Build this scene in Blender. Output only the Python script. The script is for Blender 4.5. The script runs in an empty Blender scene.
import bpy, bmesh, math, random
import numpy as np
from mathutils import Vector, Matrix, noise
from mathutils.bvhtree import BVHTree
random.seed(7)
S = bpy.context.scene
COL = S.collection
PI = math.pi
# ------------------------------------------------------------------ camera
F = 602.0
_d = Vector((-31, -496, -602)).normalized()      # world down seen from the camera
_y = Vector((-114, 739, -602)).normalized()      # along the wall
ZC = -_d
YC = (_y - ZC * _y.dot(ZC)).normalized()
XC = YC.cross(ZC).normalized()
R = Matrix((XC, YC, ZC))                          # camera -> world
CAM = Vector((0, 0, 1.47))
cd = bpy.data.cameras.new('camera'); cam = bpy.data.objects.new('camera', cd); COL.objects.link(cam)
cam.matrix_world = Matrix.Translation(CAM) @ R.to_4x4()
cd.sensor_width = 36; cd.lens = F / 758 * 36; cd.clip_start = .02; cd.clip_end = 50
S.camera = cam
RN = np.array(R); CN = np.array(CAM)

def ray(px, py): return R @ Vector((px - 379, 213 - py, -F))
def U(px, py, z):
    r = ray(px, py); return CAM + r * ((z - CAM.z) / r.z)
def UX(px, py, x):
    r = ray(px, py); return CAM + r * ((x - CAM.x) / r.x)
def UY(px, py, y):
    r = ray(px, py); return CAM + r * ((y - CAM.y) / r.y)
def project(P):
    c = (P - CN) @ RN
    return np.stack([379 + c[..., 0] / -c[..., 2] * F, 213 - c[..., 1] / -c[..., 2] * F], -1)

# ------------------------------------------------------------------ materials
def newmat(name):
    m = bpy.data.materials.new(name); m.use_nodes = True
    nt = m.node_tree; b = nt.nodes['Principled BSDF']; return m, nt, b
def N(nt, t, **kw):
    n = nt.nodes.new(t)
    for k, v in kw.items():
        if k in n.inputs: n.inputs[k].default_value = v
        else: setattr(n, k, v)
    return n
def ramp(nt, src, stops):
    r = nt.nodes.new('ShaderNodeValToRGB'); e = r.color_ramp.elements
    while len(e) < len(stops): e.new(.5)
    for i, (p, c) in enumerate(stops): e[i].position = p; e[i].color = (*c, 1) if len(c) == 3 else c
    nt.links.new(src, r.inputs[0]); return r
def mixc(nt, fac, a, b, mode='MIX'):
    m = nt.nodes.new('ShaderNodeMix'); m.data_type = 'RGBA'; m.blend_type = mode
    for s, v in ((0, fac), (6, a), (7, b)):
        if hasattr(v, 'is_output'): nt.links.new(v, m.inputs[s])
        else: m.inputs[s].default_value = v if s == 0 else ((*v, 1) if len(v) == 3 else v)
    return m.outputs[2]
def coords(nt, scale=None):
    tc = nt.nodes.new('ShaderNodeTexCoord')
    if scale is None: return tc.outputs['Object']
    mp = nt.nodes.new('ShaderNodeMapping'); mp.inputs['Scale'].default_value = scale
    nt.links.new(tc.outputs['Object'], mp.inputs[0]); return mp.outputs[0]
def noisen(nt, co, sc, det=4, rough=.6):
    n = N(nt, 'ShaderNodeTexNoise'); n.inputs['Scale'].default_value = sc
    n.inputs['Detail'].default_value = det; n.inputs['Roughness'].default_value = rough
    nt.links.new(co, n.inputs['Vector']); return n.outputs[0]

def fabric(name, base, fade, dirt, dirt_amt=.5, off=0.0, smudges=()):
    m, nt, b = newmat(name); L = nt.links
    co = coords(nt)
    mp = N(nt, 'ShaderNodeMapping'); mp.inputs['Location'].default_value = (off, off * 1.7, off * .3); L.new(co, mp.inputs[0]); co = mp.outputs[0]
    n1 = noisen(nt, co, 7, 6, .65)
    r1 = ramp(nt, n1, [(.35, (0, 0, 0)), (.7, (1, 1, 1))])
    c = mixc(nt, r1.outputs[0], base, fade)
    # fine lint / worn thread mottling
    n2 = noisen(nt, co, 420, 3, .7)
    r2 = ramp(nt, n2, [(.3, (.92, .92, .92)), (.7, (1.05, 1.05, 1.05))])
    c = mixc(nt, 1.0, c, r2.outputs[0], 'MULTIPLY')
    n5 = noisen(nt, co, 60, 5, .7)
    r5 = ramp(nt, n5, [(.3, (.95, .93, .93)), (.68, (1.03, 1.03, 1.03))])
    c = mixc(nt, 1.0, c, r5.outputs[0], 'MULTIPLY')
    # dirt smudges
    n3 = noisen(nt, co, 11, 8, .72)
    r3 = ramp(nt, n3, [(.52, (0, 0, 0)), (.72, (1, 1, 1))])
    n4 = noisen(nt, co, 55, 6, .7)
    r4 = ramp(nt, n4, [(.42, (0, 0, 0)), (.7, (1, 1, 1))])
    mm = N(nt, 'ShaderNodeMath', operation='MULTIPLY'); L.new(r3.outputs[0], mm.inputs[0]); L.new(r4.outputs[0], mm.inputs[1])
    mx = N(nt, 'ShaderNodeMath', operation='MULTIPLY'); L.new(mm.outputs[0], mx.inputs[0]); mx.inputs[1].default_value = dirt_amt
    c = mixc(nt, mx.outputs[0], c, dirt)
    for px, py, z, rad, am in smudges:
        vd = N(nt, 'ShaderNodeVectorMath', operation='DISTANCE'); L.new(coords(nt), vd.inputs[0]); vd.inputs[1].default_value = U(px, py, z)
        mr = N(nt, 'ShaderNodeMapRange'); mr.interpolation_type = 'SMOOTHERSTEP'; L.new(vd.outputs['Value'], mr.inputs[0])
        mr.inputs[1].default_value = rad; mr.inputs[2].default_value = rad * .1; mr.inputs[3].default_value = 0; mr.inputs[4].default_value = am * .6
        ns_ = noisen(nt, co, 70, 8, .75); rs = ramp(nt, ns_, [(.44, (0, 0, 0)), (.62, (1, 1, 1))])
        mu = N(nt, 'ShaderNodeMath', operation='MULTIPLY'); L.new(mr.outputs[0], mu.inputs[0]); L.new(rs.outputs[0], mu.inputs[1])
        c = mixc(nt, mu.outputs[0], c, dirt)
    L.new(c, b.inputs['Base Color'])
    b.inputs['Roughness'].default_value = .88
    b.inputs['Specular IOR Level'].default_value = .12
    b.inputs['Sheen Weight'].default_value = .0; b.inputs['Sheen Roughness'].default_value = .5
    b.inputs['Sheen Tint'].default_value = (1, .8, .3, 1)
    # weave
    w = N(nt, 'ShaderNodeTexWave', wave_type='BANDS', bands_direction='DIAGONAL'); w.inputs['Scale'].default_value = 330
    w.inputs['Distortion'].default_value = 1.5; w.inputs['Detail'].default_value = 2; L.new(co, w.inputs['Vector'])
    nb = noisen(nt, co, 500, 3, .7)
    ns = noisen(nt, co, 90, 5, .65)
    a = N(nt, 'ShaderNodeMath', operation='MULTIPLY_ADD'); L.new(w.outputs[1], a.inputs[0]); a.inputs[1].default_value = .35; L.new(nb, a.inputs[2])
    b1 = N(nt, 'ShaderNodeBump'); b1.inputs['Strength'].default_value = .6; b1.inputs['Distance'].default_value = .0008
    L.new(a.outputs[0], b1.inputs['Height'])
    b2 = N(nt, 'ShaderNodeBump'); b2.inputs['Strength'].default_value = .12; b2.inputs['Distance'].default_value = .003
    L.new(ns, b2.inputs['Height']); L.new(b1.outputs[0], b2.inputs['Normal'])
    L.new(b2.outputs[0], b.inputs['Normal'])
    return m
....
#### Problem requirements
Go through the listing and print each line exactly as it appears.

#### The answer
Build this scene in Blender. Output only the Python script. The script is for Blender 4.5. The script runs in an empty Blender scene.
import bpy, bmesh, math, random
import numpy as np
from mathutils import Vector, Matrix, noise
from mathutils.bvhtree import BVHTree
random.seed(7)
S = bpy.context.scene
COL = S.collection
PI = math.pi
# ------------------------------------------------------------------ camera
F = 602.0
_d = Vector((-31, -496, -602)).normalized()      # world down seen from the camera
_y = Vector((-114, 739, -602)).normalized()      # along the wall
ZC = -_d
YC = (_y - ZC * _y.dot(ZC)).normalized()
XC = YC.cross(ZC).normalized()
R = Matrix((XC, YC, ZC))                          # camera -> world
CAM = Vector((0, 0, 1.47))
cd = bpy.data.cameras.new('camera'); cam = bpy.data.objects.new('camera', cd); COL.objects.link(cam)
cam.matrix_world = Matrix.Translation(CAM) @ R.to_4x4()
cd.sensor_width = 36; cd.lens = F / 758 * 36; cd.clip_start = .02; cd.clip_end = 50
S.camera = cam
RN = np.array(R); CN = np.array(CAM)

def ray(px, py): return R @ Vector((px - 379, 213 - py, -F))
def U(px, py, z):
    r = ray(px, py); return CAM + r * ((z - CAM.z) / r.z)
def UX(px, py, x):
    r = ray(px, py); return CAM + r * ((x - CAM.x) / r.x)
def UY(px, py, y):
    r = ray(px, py); return CAM + r * ((y - CAM.y) / r.y)
def project(P):
    c = (P - CN) @ RN
    return np.stack([379 + c[..., 0] / -c[..., 2] * F, 213 - c[..., 1] / -c[..., 2] * F], -1)

# ------------------------------------------------------------------ materials
def newmat(name):
    m = bpy.data.materials.new(name); m.use_nodes = True
    nt = m.node_tree; b = nt.nodes['Principled BSDF']; return m, nt, b
def N(nt, t, **kw):
    n = nt.nodes.new(t)
    for k, v in kw.items():
        if k in n.inputs: n.inputs[k].default_value = v
        else: setattr(n, k, v)
    return n
def ramp(nt, src, stops):
    r = nt.nodes.new('ShaderNodeValToRGB'); e = r.color_ramp.elements
    while len(e) < len(stops): e.new(.5)
    for i, (p, c) in enumerate(stops): e[i].position = p; e[i].color = (*c, 1) if len(c) == 3 else c
    nt.links.new(src, r.inputs[0]); return r
def mixc(nt, fac, a, b, mode='MIX'):
    m = nt.nodes.new('ShaderNodeMix'); m.data_type = 'RGBA'; m.blend_type = mode
    for s, v in ((0, fac), (6, a), (7, b)):
        if hasattr(v, 'is_output'): nt.links.new(v, m.inputs[s])
        else: m.inputs[s].default_value = v if s == 0 else ((*v, 1) if len(v) == 3 else v)
    return m.outputs[2]
def coords(nt, scale=None):
    tc = nt.nodes.new('ShaderNodeTexCoord')
    if scale is None: return tc.outputs['Object']
    mp = nt.nodes.new('ShaderNodeMapping'); mp.inputs['Scale'].default_value = scale
    nt.links.new(tc.outputs['Object'], mp.inputs[0]); return mp.outputs[0]
def noisen(nt, co, sc, det=4, rough=.6):
    n = N(nt, 'ShaderNodeTexNoise'); n.inputs['Scale'].default_value = sc
    n.inputs['Detail'].default_value = det; n.inputs['Roughness'].default_value = rough
    nt.links.new(co, n.inputs['Vector']); return n.outputs[0]

def fabric(name, base, fade, dirt, dirt_amt=.5, off=0.0, smudges=()):
    m, nt, b = newmat(name); L = nt.links
    co = coords(nt)
    mp = N(nt, 'ShaderNodeMapping'); mp.inputs['Location'].default_value = (off, off * 1.7, off * .3); L.new(co, mp.inputs[0]); co = mp.outputs[0]
    n1 = noisen(nt, co, 7, 6, .65)
    r1 = ramp(nt, n1, [(.35, (0, 0, 0)), (.7, (1, 1, 1))])
    c = mixc(nt, r1.outputs[0], base, fade)
    # fine lint / worn thread mottling
    n2 = noisen(nt, co, 420, 3, .7)
    r2 = ramp(nt, n2, [(.3, (.92, .92, .92)), (.7, (1.05, 1.05, 1.05))])
    c = mixc(nt, 1.0, c, r2.outputs[0], 'MULTIPLY')
    n5 = noisen(nt, co, 60, 5, .7)
    r5 = ramp(nt, n5, [(.3, (.95, .93, .93)), (.68, (1.03, 1.03, 1.03))])
    c = mixc(nt, 1.0, c, r5.outputs[0], 'MULTIPLY')
    # dirt smudges
    n3 = noisen(nt, co, 11, 8, .72)
    r3 = ramp(nt, n3, [(.52, (0, 0, 0)), (.72, (1, 1, 1))])
    n4 = noisen(nt, co, 55, 6, .7)
    r4 = ramp(nt, n4, [(.42, (0, 0, 0)), (.7, (1, 1, 1))])
    mm = N(nt, 'ShaderNodeMath', operation='MULTIPLY'); L.new(r3.outputs[0], mm.inputs[0]); L.new(r4.outputs[0], mm.inputs[1])
    mx = N(nt, 'ShaderNodeMath', operation='MULTIPLY'); L.new(mm.outputs[0], mx.inputs[0]); mx.inputs[1].default_value = dirt_amt
    c = mixc(nt, mx.outputs[0], c, dirt)
    for px, py, z, rad, am in smudges:
        vd = N(nt, 'ShaderNodeVectorMath', operation='DISTANCE'); L.new(coords(nt), vd.inputs[0]); vd.inputs[1].default_value = U(px, py, z)
        mr = N(nt, 'ShaderNodeMapRange'); mr.interpolation_type = 'SMOOTHERSTEP'; L.new(vd.outputs['Value'], mr.inputs[0])
        mr.inputs[1].default_value = rad; mr.inputs[2].default_value = rad * .1; mr.inputs[3].default_value = 0; mr.inputs[4].default_value = am * .6
        ns_ = noisen(nt, co, 70, 8, .75); rs = ramp(nt, ns_, [(.44, (0, 0, 0)), (.62, (1, 1, 1))])
        mu = N(nt, 'ShaderNodeMath', operation='MULTIPLY'); L.new(mr.outputs[0], mu.inputs[0]); L.new(rs.outputs[0], mu.inputs[1])
        c = mixc(nt, mu.outputs[0], c, dirt)
    L.new(c, b.inputs['Base Color'])
    b.inputs['Roughness'].default_value = .88
    b.inputs['Specular IOR Level'].default_value = .12
    b.inputs['Sheen Weight'].default_value = .0; b.inputs['Sheen Roughness'].default_value = .5
    b.inputs['Sheen Tint'].default_value = (1, .8, .3, 1)
    # weave
    w = N(nt, 'ShaderNodeTexWave', wave_type='BANDS', bands_direction='DIAGONAL'); w.inputs['Scale'].default_value = 330
    w.inputs['Distortion'].default_value = 1.5; w.inputs['Detail'].default_value = 2; L.new(co, w.inputs['Vector'])
    nb = noisen(nt, co, 500, 3, .7)
    ns = noisen(nt, co, 90, 5, .65)
    a = N(nt, 'ShaderNodeMath', operation='MULTIPLY_ADD'); L.new(w.outputs[1], a.inputs[0]); a.inputs[1].default_value = .35; L.new(nb, a.inputs[2])
    b1 = N(nt, 'ShaderNodeBump'); b1.inputs['Strength'].default_value = .6; b1.inputs['Distance'].default_value = .0008
    L.new(a.outputs[0], b1.inputs['Height'])
    b2 = N(nt, 'ShaderNodeBump'); b2.inputs['Strength'].default_value = .12; b2.inputs['Distance'].default_value = .003
    L.new(ns, b2.inputs['Height']); L.new(b1.outputs[0], b2.inputs['Normal'])
    L.new(b2.outputs[0], b.inputs['Normal'])
    return m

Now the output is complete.